UU ini, lanjut Totok, memerintahkan kepada seluruh pelaku usaha pertambangan dalam tenggat waktu 5 tahun sejak diberlakukannya undang-undang ini ekspor hasil tambang harus sudah dimurnikan dulu di Indonesia.
"Maka sejak Januari 2014 tidak boleh lagi ada ekspor bahan mentah termasuk bauksit. Keputusan pemerintah ini sejalan dengan keputusan Komisi VII dan pada waktu itu hampir semua pengamat berpendapat sama," katanya lagi.
Ia menambahkan, larangan ekspor bahan mentah berlaku untuk semua jenis hasil tambang, jadi tidak hanya untuk bauksit. Menurut Faisal, pelarangan ekspor bauksit itu merupakan permintaan perusahaan aluminium terbesar Rusia, yaitu UC Rusal, yang saat itu berencana menanamkan investasinya di Indonesia untuk membuat pabrik pengolahan bauksit (smelter alumina) di Kalimatan.

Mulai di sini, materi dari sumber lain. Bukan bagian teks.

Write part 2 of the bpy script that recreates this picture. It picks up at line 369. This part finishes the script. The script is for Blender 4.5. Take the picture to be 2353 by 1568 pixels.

"Tuduhan ini fitnah dan Faisal bisa dikenakan delik hukum pencemaran nama baik, apalagi mengkaitkannya dengan kepentingan Pilpres," tegasnya.

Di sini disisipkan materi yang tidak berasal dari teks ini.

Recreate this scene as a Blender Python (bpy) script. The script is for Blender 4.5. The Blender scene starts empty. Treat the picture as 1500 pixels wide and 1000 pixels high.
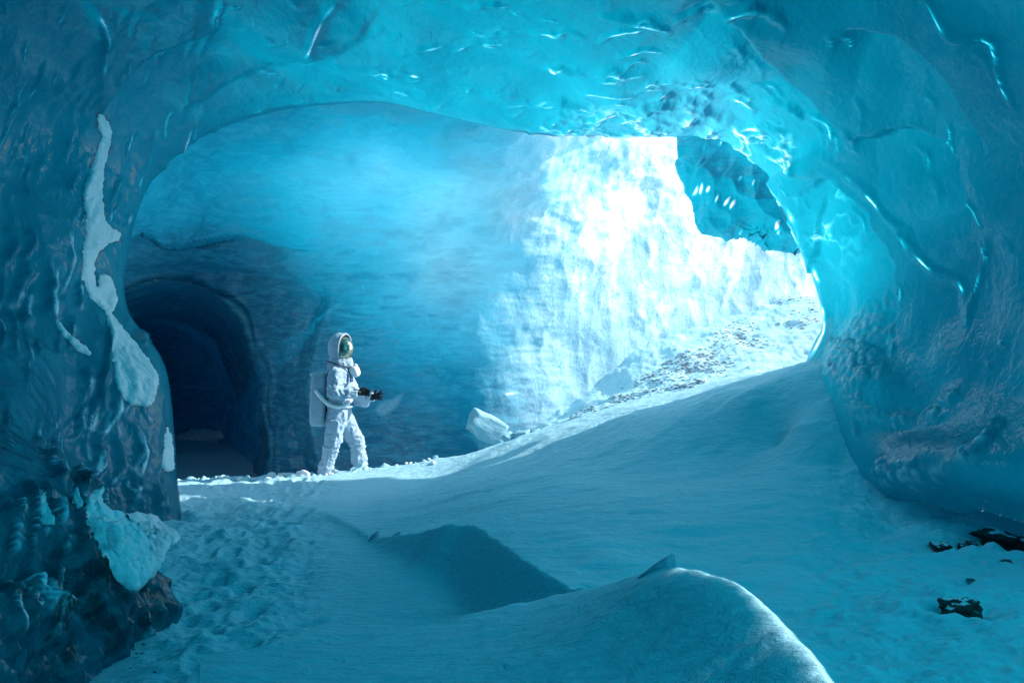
import bpy, bmesh, math, random
import numpy as np
from mathutils import Vector, Matrix, Euler
from mathutils.bvhtree import BVHTree

R = math.radians
scene = bpy.context.scene
COL = scene.collection
random.seed(4)

# ------------------------------------------------------------------ camera, sky, sun, exposure
CAM_Z = 1.7
FPX = 1400.0                       # focal length in pixels of the 1500 wide photograph
cam_data = bpy.data.cameras.new("camera")
cam = bpy.data.objects.new("camera", cam_data)
COL.objects.link(cam)
cam.location = (0, 0, CAM_Z)
cam.rotation_euler = (R(90), 0, 0)
cam_data.sensor_width = 36.0
cam_data.lens = 36.0 * FPX / 1500.0
cam_data.clip_start = 0.05
cam_data.clip_end = 500
scene.camera = cam

SUN_DIR = Vector((0.84, 0.11, 0.50)).normalized()      # towards the sun
sun_el = math.asin(SUN_DIR.z)
sun_az = math.atan2(SUN_DIR.x, SUN_DIR.y)
world = bpy.data.worlds.new("World")
scene.world = world
world.use_nodes = True
wn = world.node_tree
sky = wn.nodes.new("ShaderNodeTexSky")
sky.sky_type = 'NISHITA'
sky.sun_disc = False
sky.sun_elevation = sun_el
sky.sun_rotation = sun_az
bg = wn.nodes["Background"]
bg.inputs[1].default_value = 0.15
wn.links.new(sky.outputs[0], bg.inputs[0])

sun_data = bpy.data.lights.new("sun", 'SUN')
sun_data.energy = 4.0
sun_data.angle = R(0.5)
sun_data.color = (1.0, 0.985, 0.97)
sun = bpy.data.objects.new("sun", sun_data)
COL.objects.link(sun)
sun.location = (20, 0, 20)
sun.rotation_euler = (-SUN_DIR).to_track_quat('-Z', 'Y').to_euler()

vs = scene.view_settings
vs.view_transform = 'Standard'
vs.look = 'None'
vs.exposure = 0.85
vs.gamma = 1.0
scene.render.engine = 'CYCLES'
cy = scene.cycles
cy.use_denoising = True
cy.max_bounces = 10
cy.diffuse_bounces = 7
cy.glossy_bounces = 4
cy.transmission_bounces = 8
cy.caustics_reflective = False
cy.caustics_refractive = False
cy.sample_clamp_indirect = 6.0

# ------------------------------------------------------------------ helpers
def at(px, py, Y):
    return np.array([(px - 750) / FPX * Y, Y, CAM_Z - (py - 500) / FPX * Y])

def to_px(P):
    Y = np.maximum(P[..., 1], 0.3)
    return 750 + P[..., 0] / Y * FPX, 500 - (P[..., 2] - CAM_Z) / Y * FPX

def hash01(ix, iy, iz, seed):
    h = (ix.astype(np.int64) * 374761393 + iy.astype(np.int64) * 668265263
         + iz.astype(np.int64) * 2147483647 + seed * 144665) & 0xFFFFFFFF
    h = ((h ^ (h >> 13)) * 1274126177) & 0xFFFFFFFF
    h = ((h ^ (h >> 16)) * 2246822519) & 0xFFFFFFFF
    return ((h ^ (h >> 15)) & 0xFFFFFF) / float(0xFFFFFF)

def vnoise(P, seed=0):
    """value noise in -1..1"""
    i = np.floor(P).astype(np.int64)
    f = P - i
    f = f * f * f * (f * (f * 6 - 15) + 10)
    r = 0
    for dx in (0, 1):
        wx = f[..., 0] if dx else 1 - f[..., 0]
        for dy in (0, 1):
            wy = f[..., 1] if dy else 1 - f[..., 1]
            for dz in (0, 1):
                wz = f[..., 2] if dz else 1 - f[..., 2]
                r = r + wx * wy * wz * hash01(i[..., 0] + dx, i[..., 1] + dy, i[..., 2] + dz, seed)
    return r * 2 - 1

def fbm(P, octaves=4, seed=0, gain=0.5):
    r, a = 0, 1.0
    for o in range(octaves):
        r = r + a * vnoise(P * (2.03 ** o) + o * 17.3, seed + o)
        a *= gain
    return r

def worley(P, seed=0):
    i = np.floor(P).astype(np.int64)
    f1 = np.full(P.shape[:-1], 9.0)
    f2 = np.full(P.shape[:-1], 9.0)
    for dx in (-1, 0, 1):
        for dy in (-1, 0, 1):
            for dz in (-1, 0, 1):
                c = i + np.array([dx, dy, dz])
                q = np.stack([c[..., k] + 0.1 + 0.8 * hash01(c[..., 0], c[..., 1], c[..., 2], seed + 31 * k) for k in range(3)], -1)
                d = np.sqrt(((q - P) ** 2).sum(-1))
                m = d < f1
                f2 = np.where(m, f1, np.minimum(f2, d))
                f1 = np.where(m, d, f1)
    return f1, f2

def sstep(x, a, b):
    t = np.clip((x - a) / (b - a), 0, 1)
    return t * t * (3 - 2 * t)

def poly_dist(x, y, pts):
    """unsigned distance, signed side and parameter 0..1 along an open polyline"""
    pts = np.asarray(pts, float)
    best = np.full(x.shape, 1e9)
    side = np.zeros(x.shape)
    par = np.zeros(x.shape)
    seg = np.sqrt((np.diff(pts, axis=0) ** 2).sum(1))
    cum = np.concatenate([[0], np.cumsum(seg)])
    for k in range(len(pts) - 1):
        a, b = pts[k], pts[k + 1]
        d = b - a
        L2 = (d ** 2).sum() + 1e-12
        t = np.clip(((x - a[0]) * d[0] + (y - a[1]) * d[1]) / L2, 0, 1)
        ex, ey = x - (a[0] + t * d[0]), y - (a[1] + t * d[1])
        dd = np.sqrt(ex * ex + ey * ey)
        m = dd < best
        s = d[0] * (y - a[1]) - d[1] * (x - a[0])
        best = np.where(m, dd, best)
        side = np.where(m, np.sign(s), side)
        par = np.where(m, (cum[k] + t * seg[k]) / cum[-1], par)
    return best, side, par

def inside_poly(x, y, pts):
    pts = np.asarray(pts, float)
    r = np.zeros(x.shape, bool)
    n = len(pts)
    for k in range(n):
        x1, y1 = pts[k]
        x2, y2 = pts[(k + 1) % n]
        c = ((y1 > y) != (y2 > y)) & (x < (x2 - x1) * (y - y1) / (y2 - y1 + 1e-12) + x1)
        r ^= c
    return r

def sd_poly(x, y, pts):
    """signed distance to a closed polygon, positive inside"""
    pts = list(pts)
    d, _, _ = poly_dist(x, y, pts + [pts[0]])
    return np.where(inside_poly(x, y, pts), d, -d)

def smooth_line(pts, n=200):
    """Catmull-Rom through the points, resampled evenly"""
    p = np.asarray(pts, float)
    p = np.vstack([2 * p[0] - p[1], p, 2 * p[-1] - p[-2]])
    out = []
    for k in range(1, len(p) - 2):
        t = np.linspace(0, 1, 24, endpoint=False)[:, None]
        a, b, c, d = p[k - 1], p[k], p[k + 1], p[k + 2]
        out.append(0.5 * ((2 * b) + (-a + c) * t + (2 * a - 5 * b + 4 * c - d) * t ** 2 + (-a + 3 * b - 3 * c + d) * t ** 3))
    out.append(p[-2][None])
    q = np.vstack(out)
    s = np.concatenate([[0], np.cumsum(np.sqrt((np.diff(q, axis=0) ** 2).sum(1)))])
    u = np.linspace(0, s[-1], n)
    return np.stack([np.interp(u, s, q[:, k]) for k in range(q.shape[1])], 1)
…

Totok menegaskan, DPR dan pemerintah mempunyai komitmen yang sama mendorong pembangunan smelter di Indonesia. Tujuannya, kata dia, untuk memberikan nilai tambah bagi hasil tambang kita dan mendorong tumbuhnya industri hilir di Indonesia.
"Kebijakan ini tetap berlaku hingga sekarang sehingga ijin ekspor bahan tambang selalu dikaitkan dengan keseriusan para pengusaha pertambangan untuk membangun smelter," tandasnya.